11 May, 2018

You might have heard a lot about Test Driven Development and Behavior Driven Development methodologies, but did you really bother to study the difference between the two?

So, without further ado, let’s get down to study:

Test Driven Development (TDD)

Test Driven Development, as the name suggests, is driven and run by a series of automated unit test cases to extract out the peak functional aspect of a specific feature. These tests fail naturally because developers write unit tests when the functional codes are unwritten. TDD is mostly used in agile workflows as it supports the product shipment at the end of test sprint.

Following are the important process components of TDD:

  • The developer writes the automated test cases subsequent to the instructions and requirement documents, leaving the production code unwritten.
  • The development team drives these automated test scripts with the support of currently developed modules and the test fails naturally. It is because writing test codes without any functional codes end with a vain and futile process. So be at ease and watch them fail flawlessly!
  • After finding the easiest solution, developers manage to refactor the code to create a verified deliverable product by the end of the sprint.

Nat Pryce and Steve Freeman’s book “Growing Object-Oriented Software, Guided by Tests” has a classic TDD cycle that explains the TDD loop as:

Write a failing test Pass the test Refactor and the cycle continues.

TDD tests the code’s ability to accept a given data and the probability of recovering it via refactor approach. But intrinsic computations may nullify any wide-reaching changes in the automated test cases and cost both money and time to the whole software development team.

Behavior Driven Development (BDD)

TDD is actually BDD done right.

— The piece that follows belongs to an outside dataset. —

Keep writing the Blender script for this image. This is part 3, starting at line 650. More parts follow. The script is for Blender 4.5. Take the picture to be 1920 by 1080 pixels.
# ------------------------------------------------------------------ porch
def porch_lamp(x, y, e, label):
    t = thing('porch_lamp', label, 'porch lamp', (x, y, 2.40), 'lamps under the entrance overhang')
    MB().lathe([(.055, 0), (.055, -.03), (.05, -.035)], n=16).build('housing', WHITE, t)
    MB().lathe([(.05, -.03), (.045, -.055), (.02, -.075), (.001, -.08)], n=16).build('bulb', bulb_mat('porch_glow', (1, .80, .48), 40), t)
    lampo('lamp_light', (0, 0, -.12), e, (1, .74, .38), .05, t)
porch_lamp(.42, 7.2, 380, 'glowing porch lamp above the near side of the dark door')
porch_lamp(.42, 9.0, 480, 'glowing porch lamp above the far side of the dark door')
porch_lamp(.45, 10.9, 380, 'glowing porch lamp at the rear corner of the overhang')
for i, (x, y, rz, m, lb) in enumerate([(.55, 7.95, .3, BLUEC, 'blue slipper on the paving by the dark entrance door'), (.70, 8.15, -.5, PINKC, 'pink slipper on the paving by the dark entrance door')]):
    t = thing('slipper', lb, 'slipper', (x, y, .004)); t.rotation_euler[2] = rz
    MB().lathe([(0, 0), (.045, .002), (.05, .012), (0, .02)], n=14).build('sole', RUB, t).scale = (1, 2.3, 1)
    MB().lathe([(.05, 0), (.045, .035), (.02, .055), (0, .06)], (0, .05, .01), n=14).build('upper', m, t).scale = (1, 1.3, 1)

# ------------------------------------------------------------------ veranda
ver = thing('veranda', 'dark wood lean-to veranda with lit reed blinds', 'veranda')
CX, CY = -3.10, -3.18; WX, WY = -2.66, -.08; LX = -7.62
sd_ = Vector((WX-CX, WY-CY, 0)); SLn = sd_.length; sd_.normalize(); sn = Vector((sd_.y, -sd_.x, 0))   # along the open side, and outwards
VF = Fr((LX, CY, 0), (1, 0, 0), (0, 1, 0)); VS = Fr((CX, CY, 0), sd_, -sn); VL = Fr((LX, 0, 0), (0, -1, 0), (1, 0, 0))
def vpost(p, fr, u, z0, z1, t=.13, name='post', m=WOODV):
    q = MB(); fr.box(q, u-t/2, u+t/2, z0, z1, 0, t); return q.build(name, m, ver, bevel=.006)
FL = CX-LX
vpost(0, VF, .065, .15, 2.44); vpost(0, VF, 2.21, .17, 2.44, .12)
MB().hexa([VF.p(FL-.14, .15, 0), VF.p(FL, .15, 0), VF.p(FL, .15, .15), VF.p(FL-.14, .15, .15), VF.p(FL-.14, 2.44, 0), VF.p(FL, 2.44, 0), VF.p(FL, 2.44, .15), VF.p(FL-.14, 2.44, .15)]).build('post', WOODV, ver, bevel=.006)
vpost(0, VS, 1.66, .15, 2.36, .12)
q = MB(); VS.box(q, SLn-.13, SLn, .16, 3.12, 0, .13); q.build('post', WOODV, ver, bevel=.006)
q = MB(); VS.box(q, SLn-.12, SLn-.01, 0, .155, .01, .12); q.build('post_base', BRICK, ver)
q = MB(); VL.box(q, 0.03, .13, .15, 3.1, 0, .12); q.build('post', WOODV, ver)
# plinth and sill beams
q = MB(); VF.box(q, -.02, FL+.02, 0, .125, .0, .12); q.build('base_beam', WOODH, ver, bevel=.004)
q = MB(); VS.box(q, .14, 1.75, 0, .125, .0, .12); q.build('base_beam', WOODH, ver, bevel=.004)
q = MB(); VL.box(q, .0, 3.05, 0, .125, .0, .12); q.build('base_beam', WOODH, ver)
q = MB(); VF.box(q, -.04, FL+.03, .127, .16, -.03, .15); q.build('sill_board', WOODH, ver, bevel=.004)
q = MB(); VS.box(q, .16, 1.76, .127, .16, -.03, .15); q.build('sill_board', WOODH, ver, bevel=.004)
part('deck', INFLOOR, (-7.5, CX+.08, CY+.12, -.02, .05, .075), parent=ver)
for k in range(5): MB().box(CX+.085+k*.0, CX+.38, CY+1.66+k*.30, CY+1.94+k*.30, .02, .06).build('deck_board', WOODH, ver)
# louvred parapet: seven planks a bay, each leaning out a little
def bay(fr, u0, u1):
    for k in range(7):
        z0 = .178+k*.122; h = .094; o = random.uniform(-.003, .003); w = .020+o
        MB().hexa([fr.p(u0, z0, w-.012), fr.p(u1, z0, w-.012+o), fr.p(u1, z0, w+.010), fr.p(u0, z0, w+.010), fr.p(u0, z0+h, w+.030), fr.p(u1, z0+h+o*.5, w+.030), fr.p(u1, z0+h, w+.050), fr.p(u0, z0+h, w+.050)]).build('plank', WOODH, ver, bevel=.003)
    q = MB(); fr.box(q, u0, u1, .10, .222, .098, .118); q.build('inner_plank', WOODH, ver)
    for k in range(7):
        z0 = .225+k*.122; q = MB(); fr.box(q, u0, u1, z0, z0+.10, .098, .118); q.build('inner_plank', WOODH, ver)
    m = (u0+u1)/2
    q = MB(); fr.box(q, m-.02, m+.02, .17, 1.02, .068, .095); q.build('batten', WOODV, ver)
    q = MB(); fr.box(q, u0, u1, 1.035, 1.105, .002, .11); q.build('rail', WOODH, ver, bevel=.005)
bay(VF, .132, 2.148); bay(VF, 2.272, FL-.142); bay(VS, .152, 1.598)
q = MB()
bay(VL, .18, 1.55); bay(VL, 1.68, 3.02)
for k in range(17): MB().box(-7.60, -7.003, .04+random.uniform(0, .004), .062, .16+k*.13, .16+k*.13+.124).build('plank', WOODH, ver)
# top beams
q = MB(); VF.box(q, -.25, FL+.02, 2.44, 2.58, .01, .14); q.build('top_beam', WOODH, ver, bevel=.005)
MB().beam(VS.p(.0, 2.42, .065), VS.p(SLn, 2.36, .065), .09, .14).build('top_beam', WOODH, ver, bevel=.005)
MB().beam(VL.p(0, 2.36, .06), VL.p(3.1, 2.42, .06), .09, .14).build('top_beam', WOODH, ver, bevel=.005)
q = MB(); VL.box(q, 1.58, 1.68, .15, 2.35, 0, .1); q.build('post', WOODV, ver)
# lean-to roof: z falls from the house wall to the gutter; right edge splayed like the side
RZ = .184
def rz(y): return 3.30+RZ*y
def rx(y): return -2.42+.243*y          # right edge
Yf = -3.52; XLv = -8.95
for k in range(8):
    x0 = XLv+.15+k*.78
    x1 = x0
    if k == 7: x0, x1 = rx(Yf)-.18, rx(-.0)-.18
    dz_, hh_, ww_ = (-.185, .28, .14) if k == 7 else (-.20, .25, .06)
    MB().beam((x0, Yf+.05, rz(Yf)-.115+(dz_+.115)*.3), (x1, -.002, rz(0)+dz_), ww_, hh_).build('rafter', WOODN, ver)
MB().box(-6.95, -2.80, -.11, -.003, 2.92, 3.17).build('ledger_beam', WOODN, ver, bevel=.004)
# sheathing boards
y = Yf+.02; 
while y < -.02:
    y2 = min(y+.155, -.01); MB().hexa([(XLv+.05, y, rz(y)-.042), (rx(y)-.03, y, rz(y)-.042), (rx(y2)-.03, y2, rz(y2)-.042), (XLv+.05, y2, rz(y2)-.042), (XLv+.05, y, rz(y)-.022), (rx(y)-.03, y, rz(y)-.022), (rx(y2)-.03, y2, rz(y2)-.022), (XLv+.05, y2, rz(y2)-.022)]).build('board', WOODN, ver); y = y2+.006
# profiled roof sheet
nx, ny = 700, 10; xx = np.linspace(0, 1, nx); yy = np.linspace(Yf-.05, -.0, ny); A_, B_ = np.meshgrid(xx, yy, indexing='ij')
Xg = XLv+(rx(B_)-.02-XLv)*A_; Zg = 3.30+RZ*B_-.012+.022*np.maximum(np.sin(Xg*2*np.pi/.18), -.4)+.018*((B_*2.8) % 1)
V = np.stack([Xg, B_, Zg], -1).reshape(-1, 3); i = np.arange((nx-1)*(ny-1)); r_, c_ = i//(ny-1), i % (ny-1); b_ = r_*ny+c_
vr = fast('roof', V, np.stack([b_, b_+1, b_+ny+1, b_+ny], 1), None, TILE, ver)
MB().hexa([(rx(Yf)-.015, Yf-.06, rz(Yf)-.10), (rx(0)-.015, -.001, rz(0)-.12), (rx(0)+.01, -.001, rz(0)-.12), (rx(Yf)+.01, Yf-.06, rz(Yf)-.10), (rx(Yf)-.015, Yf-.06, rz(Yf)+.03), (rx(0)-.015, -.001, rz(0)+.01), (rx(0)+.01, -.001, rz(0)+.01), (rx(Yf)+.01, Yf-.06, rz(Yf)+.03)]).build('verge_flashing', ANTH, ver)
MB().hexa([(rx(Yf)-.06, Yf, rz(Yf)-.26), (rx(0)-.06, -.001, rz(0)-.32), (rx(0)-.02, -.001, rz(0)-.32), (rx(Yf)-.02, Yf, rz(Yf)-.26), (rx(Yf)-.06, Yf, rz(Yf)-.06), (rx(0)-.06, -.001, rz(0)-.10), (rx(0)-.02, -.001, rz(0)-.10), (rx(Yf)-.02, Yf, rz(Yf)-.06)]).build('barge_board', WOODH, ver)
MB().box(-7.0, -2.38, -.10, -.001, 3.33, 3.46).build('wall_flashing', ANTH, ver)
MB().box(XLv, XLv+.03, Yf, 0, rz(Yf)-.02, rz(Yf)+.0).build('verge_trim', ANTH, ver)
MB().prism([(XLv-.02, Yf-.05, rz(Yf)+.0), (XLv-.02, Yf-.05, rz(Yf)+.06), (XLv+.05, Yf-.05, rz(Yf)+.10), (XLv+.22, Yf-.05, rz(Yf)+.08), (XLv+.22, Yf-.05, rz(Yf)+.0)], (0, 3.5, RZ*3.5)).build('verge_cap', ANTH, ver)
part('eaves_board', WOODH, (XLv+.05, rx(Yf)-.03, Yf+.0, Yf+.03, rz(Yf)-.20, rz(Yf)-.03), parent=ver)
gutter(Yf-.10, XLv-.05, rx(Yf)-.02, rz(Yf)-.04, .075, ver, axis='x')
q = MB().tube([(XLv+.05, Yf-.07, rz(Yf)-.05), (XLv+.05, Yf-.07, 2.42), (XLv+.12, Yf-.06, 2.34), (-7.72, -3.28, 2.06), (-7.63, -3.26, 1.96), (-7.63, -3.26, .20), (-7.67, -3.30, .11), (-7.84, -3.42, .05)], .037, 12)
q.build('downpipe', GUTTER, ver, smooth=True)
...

It can be referred to as a better implementation of TDD with more useful guidelines. It helps in defining user behavior through expert conversations, choosing particular tools and testing types. In fact, BDD is based on theory rather than being a running process. Putting it simply, BDD is expected to remove any glitches and problems associated with the TDD process.

It is communicated and programmed in an agile workflow where:

  • The business analyst highlights the user behaviors they expect to see functioning in the product or system.
  • These specifications are transformed into automated test scripts to run against the functional codes.
  • The developer makes queries about the defined user specifications according to their understanding of the concept defined by the business person and while writing functional codes in the development process. This step verifies the quality of the automated test scripts.
  • The tester tests the test cases and test scripts, may detect a bug in the code, and report it to the developer.
  • The development team thus refactors and organizes the functional code to produce a tested and verified deliverable at the completion of the sprint.

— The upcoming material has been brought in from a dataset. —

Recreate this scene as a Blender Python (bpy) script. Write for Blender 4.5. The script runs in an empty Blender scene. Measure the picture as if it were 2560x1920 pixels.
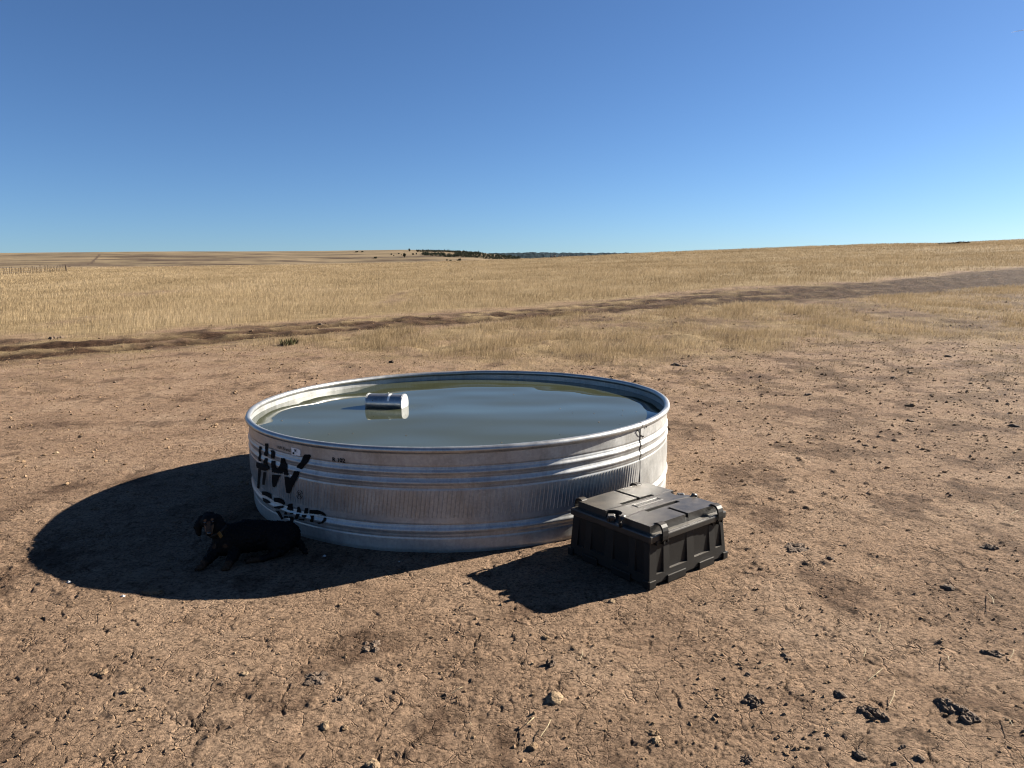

BDD can be driven and run by various CI tools such as Cucumber, Docker, PowerTools, FitNesse, etc. The test scripts and functional codes are written in simple English in Gherkin, Wikis etc.

Since the behavior-driven specifications are written in English, it puts all the stakeholders and the IT team on the same shared ground that lessens the chances of any fallacies and risks. BDD greatly helps in achieving the well-thought and actually experimented user-behavior.

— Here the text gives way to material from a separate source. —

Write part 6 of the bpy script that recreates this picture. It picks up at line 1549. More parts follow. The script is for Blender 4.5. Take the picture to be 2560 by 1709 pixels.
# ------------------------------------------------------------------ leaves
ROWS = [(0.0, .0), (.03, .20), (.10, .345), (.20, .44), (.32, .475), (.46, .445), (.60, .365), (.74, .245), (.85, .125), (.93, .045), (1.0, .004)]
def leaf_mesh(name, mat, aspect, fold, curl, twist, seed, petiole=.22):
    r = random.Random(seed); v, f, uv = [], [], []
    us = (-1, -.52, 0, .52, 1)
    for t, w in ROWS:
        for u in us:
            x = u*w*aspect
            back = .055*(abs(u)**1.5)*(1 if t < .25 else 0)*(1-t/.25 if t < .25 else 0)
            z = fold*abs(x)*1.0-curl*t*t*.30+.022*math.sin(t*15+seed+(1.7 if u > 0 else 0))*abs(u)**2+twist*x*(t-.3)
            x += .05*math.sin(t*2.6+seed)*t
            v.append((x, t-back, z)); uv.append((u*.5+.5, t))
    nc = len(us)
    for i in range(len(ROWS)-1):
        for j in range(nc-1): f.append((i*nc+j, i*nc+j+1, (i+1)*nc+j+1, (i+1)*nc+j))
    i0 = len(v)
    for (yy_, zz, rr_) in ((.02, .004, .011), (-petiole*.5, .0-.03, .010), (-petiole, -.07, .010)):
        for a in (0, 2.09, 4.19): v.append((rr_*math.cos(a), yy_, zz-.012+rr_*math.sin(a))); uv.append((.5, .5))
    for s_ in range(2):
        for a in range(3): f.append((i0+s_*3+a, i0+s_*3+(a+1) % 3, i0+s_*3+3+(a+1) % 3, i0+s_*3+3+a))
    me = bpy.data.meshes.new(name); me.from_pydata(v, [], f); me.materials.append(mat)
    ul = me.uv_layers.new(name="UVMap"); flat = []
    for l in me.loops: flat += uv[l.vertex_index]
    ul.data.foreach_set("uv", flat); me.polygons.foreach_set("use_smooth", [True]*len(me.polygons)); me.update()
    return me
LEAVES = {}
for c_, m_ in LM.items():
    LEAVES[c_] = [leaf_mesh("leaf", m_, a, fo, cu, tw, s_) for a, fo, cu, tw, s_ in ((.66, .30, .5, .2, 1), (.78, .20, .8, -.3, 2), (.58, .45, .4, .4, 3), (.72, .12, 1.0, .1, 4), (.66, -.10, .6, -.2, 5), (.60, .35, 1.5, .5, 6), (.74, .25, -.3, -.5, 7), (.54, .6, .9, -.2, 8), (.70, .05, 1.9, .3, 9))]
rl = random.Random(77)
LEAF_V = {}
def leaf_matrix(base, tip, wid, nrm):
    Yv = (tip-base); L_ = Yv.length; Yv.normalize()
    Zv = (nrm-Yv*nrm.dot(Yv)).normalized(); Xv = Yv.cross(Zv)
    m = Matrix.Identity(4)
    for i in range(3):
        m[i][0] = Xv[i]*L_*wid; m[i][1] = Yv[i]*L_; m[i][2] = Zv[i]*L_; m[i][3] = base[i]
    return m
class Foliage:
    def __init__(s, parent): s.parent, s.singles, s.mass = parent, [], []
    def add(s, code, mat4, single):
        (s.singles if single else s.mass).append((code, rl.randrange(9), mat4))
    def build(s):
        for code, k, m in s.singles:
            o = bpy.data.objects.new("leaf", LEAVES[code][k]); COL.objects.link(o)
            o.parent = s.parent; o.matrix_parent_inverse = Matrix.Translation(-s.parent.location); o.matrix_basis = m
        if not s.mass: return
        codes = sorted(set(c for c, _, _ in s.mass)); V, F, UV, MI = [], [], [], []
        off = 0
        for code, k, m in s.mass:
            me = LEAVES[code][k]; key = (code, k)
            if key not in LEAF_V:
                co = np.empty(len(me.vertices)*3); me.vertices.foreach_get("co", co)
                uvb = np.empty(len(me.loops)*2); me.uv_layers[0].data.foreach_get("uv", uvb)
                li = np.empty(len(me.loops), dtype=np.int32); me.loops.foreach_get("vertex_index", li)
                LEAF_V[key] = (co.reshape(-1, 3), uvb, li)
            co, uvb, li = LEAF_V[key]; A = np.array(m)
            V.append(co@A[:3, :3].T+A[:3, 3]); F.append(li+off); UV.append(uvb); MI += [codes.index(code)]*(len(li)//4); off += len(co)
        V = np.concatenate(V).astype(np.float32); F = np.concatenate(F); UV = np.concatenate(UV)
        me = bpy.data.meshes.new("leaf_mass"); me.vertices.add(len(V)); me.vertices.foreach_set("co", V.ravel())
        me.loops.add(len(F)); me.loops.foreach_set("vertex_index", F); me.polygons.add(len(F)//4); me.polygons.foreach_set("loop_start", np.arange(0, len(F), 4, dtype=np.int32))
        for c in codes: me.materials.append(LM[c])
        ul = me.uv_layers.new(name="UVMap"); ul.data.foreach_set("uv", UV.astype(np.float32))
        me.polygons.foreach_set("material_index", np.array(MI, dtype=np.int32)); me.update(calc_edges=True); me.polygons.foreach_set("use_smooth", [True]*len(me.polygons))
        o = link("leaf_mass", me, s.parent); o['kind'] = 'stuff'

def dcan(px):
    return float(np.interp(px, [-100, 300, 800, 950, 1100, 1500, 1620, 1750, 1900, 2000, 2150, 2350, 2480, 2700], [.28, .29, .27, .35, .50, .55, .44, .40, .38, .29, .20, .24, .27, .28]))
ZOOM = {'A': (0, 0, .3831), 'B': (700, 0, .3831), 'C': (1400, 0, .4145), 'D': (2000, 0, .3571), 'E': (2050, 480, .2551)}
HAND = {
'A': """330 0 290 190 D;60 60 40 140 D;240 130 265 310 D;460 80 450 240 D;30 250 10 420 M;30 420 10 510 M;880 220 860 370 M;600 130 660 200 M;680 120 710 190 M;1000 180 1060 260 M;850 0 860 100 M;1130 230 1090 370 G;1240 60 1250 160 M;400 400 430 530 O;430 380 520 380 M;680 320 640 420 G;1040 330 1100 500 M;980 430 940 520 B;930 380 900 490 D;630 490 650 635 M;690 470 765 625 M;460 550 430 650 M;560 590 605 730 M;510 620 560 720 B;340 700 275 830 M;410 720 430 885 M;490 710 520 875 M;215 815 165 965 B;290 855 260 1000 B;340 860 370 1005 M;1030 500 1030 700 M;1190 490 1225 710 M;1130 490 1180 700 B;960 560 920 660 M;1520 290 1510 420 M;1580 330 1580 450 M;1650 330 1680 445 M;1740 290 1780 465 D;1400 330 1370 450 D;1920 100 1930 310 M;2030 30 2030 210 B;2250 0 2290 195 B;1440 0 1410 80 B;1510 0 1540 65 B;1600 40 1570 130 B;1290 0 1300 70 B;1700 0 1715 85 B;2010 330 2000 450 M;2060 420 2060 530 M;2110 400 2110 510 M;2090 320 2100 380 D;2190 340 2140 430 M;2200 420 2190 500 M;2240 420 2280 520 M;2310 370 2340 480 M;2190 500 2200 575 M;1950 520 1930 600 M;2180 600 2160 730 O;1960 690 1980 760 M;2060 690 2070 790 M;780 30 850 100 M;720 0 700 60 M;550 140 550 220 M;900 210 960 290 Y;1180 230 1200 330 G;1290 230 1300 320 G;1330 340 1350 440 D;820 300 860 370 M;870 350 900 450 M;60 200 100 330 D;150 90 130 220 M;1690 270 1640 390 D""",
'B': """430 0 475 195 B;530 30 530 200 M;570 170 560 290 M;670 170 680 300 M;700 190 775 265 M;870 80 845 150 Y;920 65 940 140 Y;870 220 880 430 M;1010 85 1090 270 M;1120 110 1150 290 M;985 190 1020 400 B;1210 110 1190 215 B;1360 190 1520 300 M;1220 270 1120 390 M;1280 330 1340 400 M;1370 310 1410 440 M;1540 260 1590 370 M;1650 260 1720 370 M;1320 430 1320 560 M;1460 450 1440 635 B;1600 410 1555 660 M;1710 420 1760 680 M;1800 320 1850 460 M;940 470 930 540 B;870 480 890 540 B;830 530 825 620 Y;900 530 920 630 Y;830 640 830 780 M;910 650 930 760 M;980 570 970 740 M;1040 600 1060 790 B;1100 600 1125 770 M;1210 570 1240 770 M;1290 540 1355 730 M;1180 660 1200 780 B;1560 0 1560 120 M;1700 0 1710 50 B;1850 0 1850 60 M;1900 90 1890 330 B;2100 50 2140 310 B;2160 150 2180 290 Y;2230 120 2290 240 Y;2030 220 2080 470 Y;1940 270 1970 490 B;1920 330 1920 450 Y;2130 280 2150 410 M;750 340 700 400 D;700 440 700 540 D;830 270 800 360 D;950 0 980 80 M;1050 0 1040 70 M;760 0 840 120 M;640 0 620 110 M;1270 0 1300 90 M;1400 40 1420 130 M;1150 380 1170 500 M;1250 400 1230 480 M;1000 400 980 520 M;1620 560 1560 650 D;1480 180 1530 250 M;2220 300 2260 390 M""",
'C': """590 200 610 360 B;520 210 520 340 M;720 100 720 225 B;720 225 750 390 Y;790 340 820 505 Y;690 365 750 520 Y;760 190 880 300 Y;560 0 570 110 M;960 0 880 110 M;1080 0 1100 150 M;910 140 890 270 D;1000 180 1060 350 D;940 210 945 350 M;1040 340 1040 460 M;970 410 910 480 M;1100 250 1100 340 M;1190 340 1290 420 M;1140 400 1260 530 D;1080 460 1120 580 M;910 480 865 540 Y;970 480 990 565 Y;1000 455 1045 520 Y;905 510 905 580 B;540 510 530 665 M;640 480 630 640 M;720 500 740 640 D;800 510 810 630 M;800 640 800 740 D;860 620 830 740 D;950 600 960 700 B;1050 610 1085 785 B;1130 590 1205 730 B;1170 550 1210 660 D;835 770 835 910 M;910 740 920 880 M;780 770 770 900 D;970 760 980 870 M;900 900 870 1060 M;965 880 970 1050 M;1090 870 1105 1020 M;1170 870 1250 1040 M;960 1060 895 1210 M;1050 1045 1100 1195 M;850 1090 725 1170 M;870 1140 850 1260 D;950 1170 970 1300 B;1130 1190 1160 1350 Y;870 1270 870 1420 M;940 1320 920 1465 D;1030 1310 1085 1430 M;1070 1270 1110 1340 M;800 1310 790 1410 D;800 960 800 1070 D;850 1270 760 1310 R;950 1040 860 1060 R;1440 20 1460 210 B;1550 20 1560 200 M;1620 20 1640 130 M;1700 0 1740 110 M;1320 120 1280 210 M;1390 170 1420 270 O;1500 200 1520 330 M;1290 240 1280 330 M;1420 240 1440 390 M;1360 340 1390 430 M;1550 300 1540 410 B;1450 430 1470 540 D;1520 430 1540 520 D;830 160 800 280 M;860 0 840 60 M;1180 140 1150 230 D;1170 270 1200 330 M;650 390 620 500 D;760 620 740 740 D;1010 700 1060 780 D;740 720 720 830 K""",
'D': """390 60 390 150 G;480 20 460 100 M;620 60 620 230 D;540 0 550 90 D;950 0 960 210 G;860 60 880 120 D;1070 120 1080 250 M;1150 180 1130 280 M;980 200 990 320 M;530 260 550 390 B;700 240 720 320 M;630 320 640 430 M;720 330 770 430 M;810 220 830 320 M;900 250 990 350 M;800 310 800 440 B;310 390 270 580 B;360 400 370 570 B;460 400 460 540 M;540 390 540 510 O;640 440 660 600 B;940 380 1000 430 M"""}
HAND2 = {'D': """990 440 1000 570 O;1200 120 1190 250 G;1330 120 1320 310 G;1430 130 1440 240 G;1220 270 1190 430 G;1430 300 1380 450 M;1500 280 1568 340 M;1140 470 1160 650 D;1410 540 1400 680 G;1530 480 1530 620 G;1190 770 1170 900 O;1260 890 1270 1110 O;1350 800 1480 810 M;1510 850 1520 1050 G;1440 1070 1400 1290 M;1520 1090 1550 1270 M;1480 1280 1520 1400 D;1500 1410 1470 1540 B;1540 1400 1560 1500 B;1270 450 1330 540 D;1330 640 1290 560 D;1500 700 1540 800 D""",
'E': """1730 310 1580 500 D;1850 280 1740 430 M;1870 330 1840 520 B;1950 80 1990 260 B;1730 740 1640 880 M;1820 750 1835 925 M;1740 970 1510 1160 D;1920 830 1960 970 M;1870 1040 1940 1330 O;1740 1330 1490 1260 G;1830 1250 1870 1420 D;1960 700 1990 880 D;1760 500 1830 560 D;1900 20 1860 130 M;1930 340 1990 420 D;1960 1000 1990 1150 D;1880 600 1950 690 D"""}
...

TDD vs. BDD helped us realize that test-driven development is itself confusing. Because how can you test something that isn’t complete or built yet. Testing can’t be done on assumptions merely, while there are many other reasons to hail BDD:

  • BDD is simply written in plain English language that is easy to understand by all members of the team while TDD is written in complicated IT languages like Ruby on Rails, Java, Python etc.
  • BDD demonstrates the application behavior keeping in view the potential users, in contrast, TDD only focuses on functional implementation. This is how quality and CD can be more efficiently maintained in BDD as compared to TDD.

Acceptance and communication get easier with BDD, while TDD is dispersed and complicates team association. The comparison suggests that writing vague test cases is useless without specifying the user’s behavior towards a specific product.

Therefore, it’s more important to hang a hat on user-defined behavior which is only possible with the Business-Driven Development process.